■ Rows from a 3D scene dataset:

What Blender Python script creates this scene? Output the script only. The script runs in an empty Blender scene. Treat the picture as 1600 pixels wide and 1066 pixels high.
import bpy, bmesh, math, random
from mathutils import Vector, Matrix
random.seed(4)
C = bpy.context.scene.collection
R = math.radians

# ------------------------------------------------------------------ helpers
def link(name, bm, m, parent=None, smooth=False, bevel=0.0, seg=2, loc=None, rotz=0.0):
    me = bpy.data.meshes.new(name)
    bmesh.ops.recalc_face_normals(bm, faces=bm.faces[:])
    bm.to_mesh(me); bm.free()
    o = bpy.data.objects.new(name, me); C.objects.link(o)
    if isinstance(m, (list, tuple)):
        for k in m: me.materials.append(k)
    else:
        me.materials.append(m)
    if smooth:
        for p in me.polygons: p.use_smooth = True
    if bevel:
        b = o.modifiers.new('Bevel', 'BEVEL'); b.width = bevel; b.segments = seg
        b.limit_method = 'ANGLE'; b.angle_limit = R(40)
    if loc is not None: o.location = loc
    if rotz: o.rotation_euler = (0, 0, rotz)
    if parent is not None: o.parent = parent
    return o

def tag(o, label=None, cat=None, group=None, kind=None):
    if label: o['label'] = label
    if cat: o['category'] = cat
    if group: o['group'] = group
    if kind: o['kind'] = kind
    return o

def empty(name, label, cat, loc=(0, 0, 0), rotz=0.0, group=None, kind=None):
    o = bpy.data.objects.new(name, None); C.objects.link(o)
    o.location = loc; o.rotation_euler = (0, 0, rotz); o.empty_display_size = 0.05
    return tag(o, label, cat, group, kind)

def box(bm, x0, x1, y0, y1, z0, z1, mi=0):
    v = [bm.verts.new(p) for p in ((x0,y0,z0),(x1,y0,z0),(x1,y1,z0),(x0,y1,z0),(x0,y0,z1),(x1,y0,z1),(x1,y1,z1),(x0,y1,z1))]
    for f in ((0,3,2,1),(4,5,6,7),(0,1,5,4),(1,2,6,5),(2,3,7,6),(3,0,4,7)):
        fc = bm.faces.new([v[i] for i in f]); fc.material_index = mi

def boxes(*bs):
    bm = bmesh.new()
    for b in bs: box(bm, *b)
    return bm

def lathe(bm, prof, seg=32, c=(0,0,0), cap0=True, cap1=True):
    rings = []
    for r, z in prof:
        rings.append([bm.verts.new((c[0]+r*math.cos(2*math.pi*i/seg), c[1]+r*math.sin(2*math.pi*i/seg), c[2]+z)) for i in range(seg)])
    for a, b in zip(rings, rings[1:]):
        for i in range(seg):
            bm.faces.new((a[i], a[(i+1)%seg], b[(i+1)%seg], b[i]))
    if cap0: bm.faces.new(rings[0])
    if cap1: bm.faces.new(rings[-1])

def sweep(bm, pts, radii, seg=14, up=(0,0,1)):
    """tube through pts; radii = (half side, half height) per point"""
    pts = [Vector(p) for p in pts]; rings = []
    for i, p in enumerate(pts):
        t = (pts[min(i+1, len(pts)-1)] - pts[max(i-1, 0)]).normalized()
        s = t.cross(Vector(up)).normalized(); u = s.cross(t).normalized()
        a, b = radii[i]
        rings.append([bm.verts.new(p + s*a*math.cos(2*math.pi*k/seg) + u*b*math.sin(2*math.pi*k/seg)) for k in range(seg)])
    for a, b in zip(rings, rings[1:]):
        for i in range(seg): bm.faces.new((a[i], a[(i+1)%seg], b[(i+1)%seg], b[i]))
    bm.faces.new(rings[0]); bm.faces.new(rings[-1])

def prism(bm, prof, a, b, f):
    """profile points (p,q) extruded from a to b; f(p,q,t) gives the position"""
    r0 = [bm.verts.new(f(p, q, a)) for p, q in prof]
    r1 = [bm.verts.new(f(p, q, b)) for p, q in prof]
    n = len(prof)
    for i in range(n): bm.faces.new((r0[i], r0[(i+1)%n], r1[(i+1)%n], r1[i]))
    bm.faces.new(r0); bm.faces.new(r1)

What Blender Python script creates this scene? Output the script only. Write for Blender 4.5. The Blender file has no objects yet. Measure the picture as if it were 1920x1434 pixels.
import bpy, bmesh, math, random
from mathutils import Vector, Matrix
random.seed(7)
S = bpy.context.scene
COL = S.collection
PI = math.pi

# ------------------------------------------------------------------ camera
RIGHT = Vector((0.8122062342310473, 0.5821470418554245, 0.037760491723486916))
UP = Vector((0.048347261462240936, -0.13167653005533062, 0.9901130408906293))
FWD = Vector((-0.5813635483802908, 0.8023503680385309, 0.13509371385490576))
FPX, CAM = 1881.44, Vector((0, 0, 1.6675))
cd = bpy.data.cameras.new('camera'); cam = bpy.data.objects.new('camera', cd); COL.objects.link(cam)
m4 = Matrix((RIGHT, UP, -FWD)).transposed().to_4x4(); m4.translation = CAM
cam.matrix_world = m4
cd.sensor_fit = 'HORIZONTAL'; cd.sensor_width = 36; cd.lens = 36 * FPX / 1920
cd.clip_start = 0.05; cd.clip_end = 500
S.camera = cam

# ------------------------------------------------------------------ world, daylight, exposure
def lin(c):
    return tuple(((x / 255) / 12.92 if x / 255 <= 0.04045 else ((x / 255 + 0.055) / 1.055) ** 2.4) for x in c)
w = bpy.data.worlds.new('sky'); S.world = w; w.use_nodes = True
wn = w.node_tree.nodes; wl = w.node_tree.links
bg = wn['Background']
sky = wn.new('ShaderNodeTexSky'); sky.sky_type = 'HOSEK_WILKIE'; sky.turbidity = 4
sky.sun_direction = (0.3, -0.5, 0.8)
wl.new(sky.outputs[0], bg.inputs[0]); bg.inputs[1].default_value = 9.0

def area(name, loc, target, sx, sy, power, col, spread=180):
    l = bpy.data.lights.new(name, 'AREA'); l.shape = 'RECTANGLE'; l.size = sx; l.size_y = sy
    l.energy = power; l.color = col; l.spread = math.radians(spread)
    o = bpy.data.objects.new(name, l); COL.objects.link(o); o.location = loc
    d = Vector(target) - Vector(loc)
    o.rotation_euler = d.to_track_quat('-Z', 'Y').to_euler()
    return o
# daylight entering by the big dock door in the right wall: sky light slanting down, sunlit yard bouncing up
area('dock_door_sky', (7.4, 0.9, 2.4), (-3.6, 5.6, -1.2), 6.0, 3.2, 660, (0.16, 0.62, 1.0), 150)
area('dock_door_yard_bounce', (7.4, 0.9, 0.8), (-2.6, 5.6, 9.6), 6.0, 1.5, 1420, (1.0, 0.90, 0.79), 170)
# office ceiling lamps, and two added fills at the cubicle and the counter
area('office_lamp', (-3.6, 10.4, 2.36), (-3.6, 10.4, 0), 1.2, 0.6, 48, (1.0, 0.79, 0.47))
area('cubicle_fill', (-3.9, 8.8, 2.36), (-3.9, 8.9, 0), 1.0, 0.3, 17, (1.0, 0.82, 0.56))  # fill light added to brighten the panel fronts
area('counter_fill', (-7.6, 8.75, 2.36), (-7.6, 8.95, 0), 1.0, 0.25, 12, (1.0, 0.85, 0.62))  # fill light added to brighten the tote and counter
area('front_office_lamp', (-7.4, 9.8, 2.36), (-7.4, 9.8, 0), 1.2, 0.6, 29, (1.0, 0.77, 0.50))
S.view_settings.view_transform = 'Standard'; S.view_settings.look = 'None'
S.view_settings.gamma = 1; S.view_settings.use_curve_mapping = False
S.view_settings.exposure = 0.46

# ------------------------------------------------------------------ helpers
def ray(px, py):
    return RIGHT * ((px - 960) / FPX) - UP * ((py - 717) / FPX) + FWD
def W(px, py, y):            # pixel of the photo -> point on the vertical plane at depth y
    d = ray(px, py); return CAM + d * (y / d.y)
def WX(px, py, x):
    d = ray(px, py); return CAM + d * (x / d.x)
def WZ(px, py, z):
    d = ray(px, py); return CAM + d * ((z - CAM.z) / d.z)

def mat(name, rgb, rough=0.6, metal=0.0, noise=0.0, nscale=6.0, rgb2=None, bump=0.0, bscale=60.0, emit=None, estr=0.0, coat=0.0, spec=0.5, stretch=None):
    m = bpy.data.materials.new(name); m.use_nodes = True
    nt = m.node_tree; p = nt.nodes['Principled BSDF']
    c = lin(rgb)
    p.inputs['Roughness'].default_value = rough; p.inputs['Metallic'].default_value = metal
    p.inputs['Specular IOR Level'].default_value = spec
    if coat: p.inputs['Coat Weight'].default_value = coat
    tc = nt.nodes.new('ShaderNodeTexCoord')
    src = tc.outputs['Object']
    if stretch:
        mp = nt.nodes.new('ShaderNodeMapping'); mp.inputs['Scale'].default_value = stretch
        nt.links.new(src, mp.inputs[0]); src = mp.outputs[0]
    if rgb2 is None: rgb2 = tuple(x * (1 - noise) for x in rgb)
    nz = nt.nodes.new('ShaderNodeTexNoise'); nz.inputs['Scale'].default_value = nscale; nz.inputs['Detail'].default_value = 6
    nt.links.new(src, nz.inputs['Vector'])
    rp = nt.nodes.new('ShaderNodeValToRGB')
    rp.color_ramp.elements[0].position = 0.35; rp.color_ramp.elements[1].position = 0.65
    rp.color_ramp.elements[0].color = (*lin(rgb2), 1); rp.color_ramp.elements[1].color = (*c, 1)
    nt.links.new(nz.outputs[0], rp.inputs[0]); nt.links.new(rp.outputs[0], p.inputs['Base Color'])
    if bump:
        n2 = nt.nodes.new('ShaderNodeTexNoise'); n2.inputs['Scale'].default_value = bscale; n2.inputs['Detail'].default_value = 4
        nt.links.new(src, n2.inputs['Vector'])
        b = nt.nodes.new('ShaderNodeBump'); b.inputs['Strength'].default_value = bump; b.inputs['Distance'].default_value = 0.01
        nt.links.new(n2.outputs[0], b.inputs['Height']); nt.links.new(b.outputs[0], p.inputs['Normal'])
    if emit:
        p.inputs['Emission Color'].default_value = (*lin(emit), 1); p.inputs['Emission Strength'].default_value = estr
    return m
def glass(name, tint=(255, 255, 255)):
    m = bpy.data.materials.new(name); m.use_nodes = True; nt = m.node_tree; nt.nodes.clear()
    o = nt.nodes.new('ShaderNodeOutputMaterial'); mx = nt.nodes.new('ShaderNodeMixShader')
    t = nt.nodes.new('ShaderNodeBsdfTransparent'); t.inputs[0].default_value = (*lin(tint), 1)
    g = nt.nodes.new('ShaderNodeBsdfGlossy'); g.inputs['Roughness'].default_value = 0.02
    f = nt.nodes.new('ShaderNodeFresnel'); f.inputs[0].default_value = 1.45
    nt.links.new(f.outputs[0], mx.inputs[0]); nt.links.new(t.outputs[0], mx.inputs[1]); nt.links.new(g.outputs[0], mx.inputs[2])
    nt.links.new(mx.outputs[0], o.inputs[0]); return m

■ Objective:
Extract and reproduce exactly the lines opening with the line containing "were 1920x1434 pixels." and closing with the line containing "wl.new(sky.outputs[0], bg.inputs[0]); bg.inputs[1].default_value", inclusive.

■ Output of the exercise:
What Blender Python script creates this scene? Output the script only. Write for Blender 4.5. The Blender file has no objects yet. Measure the picture as if it were 1920x1434 pixels.
import bpy, bmesh, math, random
from mathutils import Vector, Matrix
random.seed(7)
S = bpy.context.scene
COL = S.collection
PI = math.pi

# ------------------------------------------------------------------ camera
RIGHT = Vector((0.8122062342310473, 0.5821470418554245, 0.037760491723486916))
UP = Vector((0.048347261462240936, -0.13167653005533062, 0.9901130408906293))
FWD = Vector((-0.5813635483802908, 0.8023503680385309, 0.13509371385490576))
FPX, CAM = 1881.44, Vector((0, 0, 1.6675))
cd = bpy.data.cameras.new('camera'); cam = bpy.data.objects.new('camera', cd); COL.objects.link(cam)
m4 = Matrix((RIGHT, UP, -FWD)).transposed().to_4x4(); m4.translation = CAM
cam.matrix_world = m4
cd.sensor_fit = 'HORIZONTAL'; cd.sensor_width = 36; cd.lens = 36 * FPX / 1920
cd.clip_start = 0.05; cd.clip_end = 500
S.camera = cam

# ------------------------------------------------------------------ world, daylight, exposure
def lin(c):
    return tuple(((x / 255) / 12.92 if x / 255 <= 0.04045 else ((x / 255 + 0.055) / 1.055) ** 2.4) for x in c)
w = bpy.data.worlds.new('sky'); S.world = w; w.use_nodes = True
wn = w.node_tree.nodes; wl = w.node_tree.links
bg = wn['Background']
sky = wn.new('ShaderNodeTexSky'); sky.sky_type = 'HOSEK_WILKIE'; sky.turbidity = 4
sky.sun_direction = (0.3, -0.5, 0.8)
wl.new(sky.outputs[0], bg.inputs[0]); bg.inputs[1].default_value = 9.0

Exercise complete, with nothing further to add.